The Dominican Republic will enhance competitiveness policy with a loan of $120 million approved by the Inter-American Development Bank.
The program will support the design and implementation of competition policy and carry out institutional and legal reforms that contribute to better fiscal management and economic planning, and invest in specific activities to increase the productive efficiency of the real sectors of the economy.
The program will support the design and implementation of competitiveness policy and carry out institutional and legal reforms that contribute to better fiscal management and economic planning, and invest in specific activities to increase the productive efficiency of the real sectors of the economy.

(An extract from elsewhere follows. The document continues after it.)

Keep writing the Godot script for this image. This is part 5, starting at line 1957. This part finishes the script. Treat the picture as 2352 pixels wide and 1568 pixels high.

Ordinary capital funds of $110 million will focus on the following areas:
- Macroeconomic sustainability conducive to increased private investment, foreign trade and productivity and competitiveness.
- Fiscal management through a budget system that ensure macroeconomic consistency, a public investment planning and better public administration with an appropriate system of internal controls.
- Institutions for competitiveness and trade that facilitate legal reforms arising from international commitments, streamlining trade-related administrative procedures and developing the key institutions to direct the policies and strategies for productive development.
- Innovation, technological development and quality control.
- Improved business climate.
- Technical support for productive development and innovation activities.
On the other hand, the technical cooperation of $10 million will focus on creating the conditions to allow the productive sector to develop sustainable competitive advantages in the medium and long term by providing technical support for productive development activities and innovation. It is expected that the plan will expand the existing base for cluster development and install an effective mechanism for coordination between the public and private actors.
The IDB financing consists of a loan of $110 million of ordinary capital with an amortization of 20 years, a grace period of 5 years and an interest rate of LIBOR. The technical cooperation of $10 million consists of an amortization of 15 years, a grace period of 5 years and an interest rate of LIBOR.